Jak podał Główny Urząd Statystyczny, przeciętne wynagrodzenie w sektorze przedsiębiorstw w marcu wyniosło ponad 8400 złotych brutto. Oznacza to wzrost o 12 procent rok do roku.
- Nasze wynagrodzenia rosną, ale rosną tak naprawdę płace minimalne, a nie płace średnie.
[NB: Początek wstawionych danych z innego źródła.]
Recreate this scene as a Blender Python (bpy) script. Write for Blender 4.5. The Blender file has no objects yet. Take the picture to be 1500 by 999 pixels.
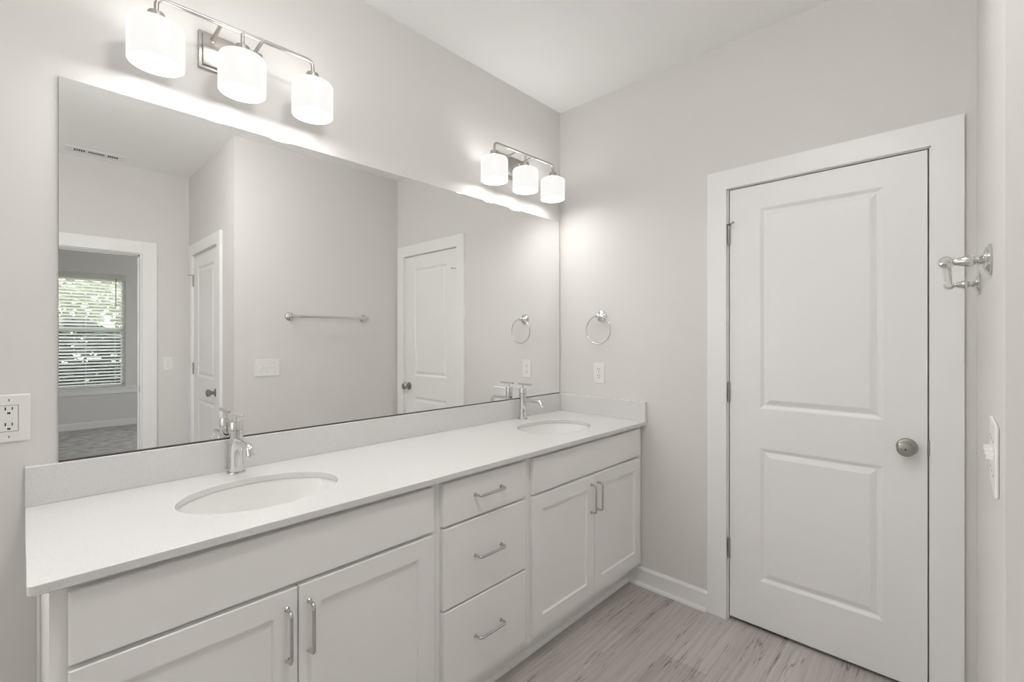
import bpy, bmesh, math, random
from mathutils import Vector, Matrix

S = bpy.context.scene
C = S.collection
PI = math.pi
R = math.radians

# ------------------------------------------------------------------ camera
cam_data = bpy.data.cameras.new('camera')
cam_data.sensor_width = 36.0
cam_data.lens = 36.0 * 683.18 / 1500.0
cam_data.shift_y = -4.06 / 1500.0
cam_data.clip_start = 0.02
cam = bpy.data.objects.new('camera', cam_data)
C.objects.link(cam)
cam.location = (-2.3281, -1.7986, 1.3389)
cam.rotation_euler = (R(90), 0, R(43.58 - 90))
S.camera = cam

# ------------------------------------------------------------------ world, sun, exposure
SKY_STRENGTH = 0.95
SUN_ENERGY = 6.0
BULB = 10.0
SHADE_IN = 10.0       # inside of the opal shades, round the bulb
SHADE_TOP = 6.0
BULB_COL = (1.0, 0.987, 0.972)
SHADE_EMIT = 0.695
FILL_DOME = 40.0          # added dome ceiling lamp for fill, unseen above the frame
FILL_FRONT = 13.0      # fill lamp in an added, unseen window left of the vanity
FILL_BED = 22.0        # fill lamp in an added, unseen side window of the bedroom
w = bpy.data.worlds.new('sky')
S.world = w
w.use_nodes = True
nt = w.node_tree
nt.nodes.clear()
sky = nt.nodes.new('ShaderNodeTexSky')
sky.sky_type = 'NISHITA'
sky.sun_disc = False
sky.sun_elevation = R(42)
sky.sun_rotation = R(200)
bg = nt.nodes.new('ShaderNodeBackground')
bg.inputs['Strength'].default_value = SKY_STRENGTH
wo = nt.nodes.new('ShaderNodeOutputWorld')
hs = nt.nodes.new('ShaderNodeHueSaturation')
hs.inputs['Saturation'].default_value = 0.35
nt.links.new(sky.outputs[0], hs.inputs['Color'])
nt.links.new(hs.outputs[0], bg.inputs[0])
nt.links.new(bg.outputs[0], wo.inputs[0])
sun_d = bpy.data.lights.new('sun', 'SUN')
sun_d.energy = SUN_ENERGY
sun_d.angle = R(1.0)
sun_d.color = (1.0, 0.95, 0.86)
sun = bpy.data.objects.new('sun', sun_d)
C.objects.link(sun)
sun.location = (3, -6, 8)
sun.rotation_euler = (R(-46), 0, R(25))


def fill_light(name, loc, rot, w_, h_, power, col):
    l = bpy.data.lights.new(name, 'AREA')
    l.shape = 'RECTANGLE'
    l.size, l.size_y = w_, h_
    l.energy = power
    l.color = col
    o = bpy.data.objects.new(name, l)
    C.objects.link(o)
    o.location = loc
    o.rotation_euler = rot


fill_light('added_front_fill', (-3.30, 0.02, 1.6), (R(-90), 0, 0), 0.6, 1.2, FILL_FRONT, (1.0, 0.99, 0.98))  # added area lamp, lifts the towel-bar wall and door wall
fill_light('added_bedroom_fill', (1.09, -5.3, 1.45), (0, R(90), 0), 1.5, 1.6, FILL_BED, (1.0, 0.99, 0.98))  # added area lamp, brightens the bedroom from out of view

S.view_settings.view_transform = 'Standard'
S.view_settings.look = 'None'
S.view_settings.gamma = 1.0
S.view_settings.use_curve_mapping = False
S.view_settings.exposure = 0.36
S.cycles.diffuse_bounces = 8
S.cycles.glossy_bounces = 6
S.cycles.max_bounces = 14
S.cycles.sample_clamp_indirect = 6.0
S.cycles.use_denoising = True


# ------------------------------------------------------------------ materials
def mat(name, col, rough=0.5, metal=0.0, spec=0.5, emit=None, strength=0.0, coat=0.0):
    m = bpy.data.materials.new(name)
    m.use_nodes = True
    b = m.node_tree.nodes['Principled BSDF']
    b.inputs['Base Color'].default_value = (*col, 1)
    b.inputs['Roughness'].default_value = rough
    b.inputs['Metallic'].default_value = metal
    b.inputs['Specular IOR Level'].default_value = spec
    b.inputs['Coat Weight'].default_value = coat
    if emit:
        b.inputs['Emission Color'].default_value = (*emit, 1)
        b.inputs['Emission Strength'].default_value = strength
    return m


def bump(m, scale, strength, dist=0.001, detail=3, stretch=None):
    t = m.node_tree
    b = t.nodes['Principled BSDF']
    tc = t.nodes.new('ShaderNodeTexCoord')
    n = t.nodes.new('ShaderNodeTexNoise')
    n.inputs['Scale'].default_value = scale
    n.inputs['Detail'].default_value = detail
    src = tc.outputs['Object']
    if stretch:
        mp = t.nodes.new('ShaderNodeMapping')
        mp.inputs['Scale'].default_value = stretch
        t.links.new(src, mp.inputs[0])
        src = mp.outputs[0]
    t.links.new(src, n.inputs['Vector'])
    bp = t.nodes.new('ShaderNodeBump')
    bp.inputs['Strength'].default_value = strength
    bp.inputs['Distance'].default_value = dist
    t.links.new(n.outputs['Fac'], bp.inputs['Height'])
    t.links.new(bp.outputs[0], b.inputs['Normal'])
    return m


M_WALL = bump(mat('wall_paint_greige', (0.71, 0.695, 0.676), 0.75, spec=0.25), 260, 0.12)
M_CEIL = bump(mat('ceiling_paint_white', (0.92, 0.92, 0.918), 0.85, spec=0.2), 200, 0.12)
M_TRIM = bump(mat('trim_paint_white', (0.83, 0.828, 0.823), 0.38), 90, 0.05)
M_DOOR = bump(mat('door_paint_white', (0.82, 0.818, 0.813), 0.4), 110, 0.06, stretch=(1, 1, 0.25))
M_CAB = bump(mat('cabinet_paint_grey_white', (0.85, 0.845, 0.837), 0.35), 70, 0.04, stretch=(1, 1, 0.3))
M_CABIN = mat('cabinet_interior', (0.35, 0.32, 0.28), 0.7)
M_CERAMIC = mat('white_porcelain', (0.80, 0.797, 0.785), 0.14, coat=0.15)
M_CHROME = bump(mat('polished_chrome', (0.70, 0.70, 0.69), 0.05, 1.0), 30, 0.01)
M_NICKEL = bump(mat('brushed_nickel', (0.47, 0.45, 0.425), 0.36, 1.0), 300, 0.08, stretch=(0.05, 1, 1))
M_SATIN = bump(mat('satin_nickel_dark', (0.40, 0.385, 0.36), 0.28, 1.0), 300, 0.06, stretch=(1, 1, 0.1))
M_PULL = bump(mat('polished_nickel_pull', (0.60, 0.585, 0.56), 0.14, 1.0), 60, 0.02)
M_PLASTIC = mat('white_plastic', (0.80, 0.795, 0.77), 0.3)
M_SLOT = mat('dark_slot', (0.012, 0.012, 0.012), 0.6)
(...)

Płace średnie rosną bardzo niewiele i one naprawdę nie doganiają inflacji, a biorąc pod uwagę to, że prawie 2/3 społeczeństwa zarabia poniżej średniej krajowej, to nie dziwota, że jeśli mamy trochę oddechu po inflacji i po trudnych czasach, to chcemy odżyć - mówi dr Anna Motylska-Kuźma z Uniwersytetu Dolnośląskiego DSW. Jak wynika z danych Biura Informacji Kredytowej, coraz więcej Polaków ratuje swoje budżety pożyczkami poza bankowymi. - Polacy mają bardzo niską zdolność kredytową. W związku z tym łatwiej dostać jest pożyczkę na rynku pozabankowym, nie zdając sobie sprawy również z tych kosztów - i uwaga - one naprawdę czasami przekraczają grubo powyżej 100 procent w skali roku, więc to są ogromne koszty - zwraca uwagę Motylska-Kuźma.
Według raportu, w pierwszym kwartale łączna wartość zobowiązań przyznanych przez firmy pożyczkowe wyniosła blisko pięć miliardów złotych. To wzrost o 111 procent w porównaniu do 2023 roku. Wartość pożyczek gotówkowych wyniosła ponad trzy miliardy złotych, to wzrost o 70 procent. Wartość pożyczek celowych to blisko 1,5 miliarda i wzrost o 370 procent Wartość kart i limitów wyniosła 200 milionów złotych.
W maju i w czerwcu ceny realnie wzrosną
- Najczęściej to jest ten cel (pożyczek - przyp. red.) konsumpcyjny, czyli de facto na życie - wskazuje Jarosław Korpysa. Średnia wartość pożyczki gotówkowej wyniosła ponad 2500 złotych, to wzrost o 12 procent w ujęciu rocznym.
Ekonomiści przewidują, że najbliższe miesiące, niestety nie będą łaskawe dla naszych portfeli. - Możemy spodziewać się w następnych miesiącach nawet większego wzrostu. Patrząc na to, że od pierwszego kwietnia zniesiony został VAT na żywność. W maju, w czerwcu te ceny rzeczywiście realnie wzrosną, co będzie stanowiło, że Polacy będą być może jeszcze więcej tych celowych pożyczek brali - prognozuje Korpysa.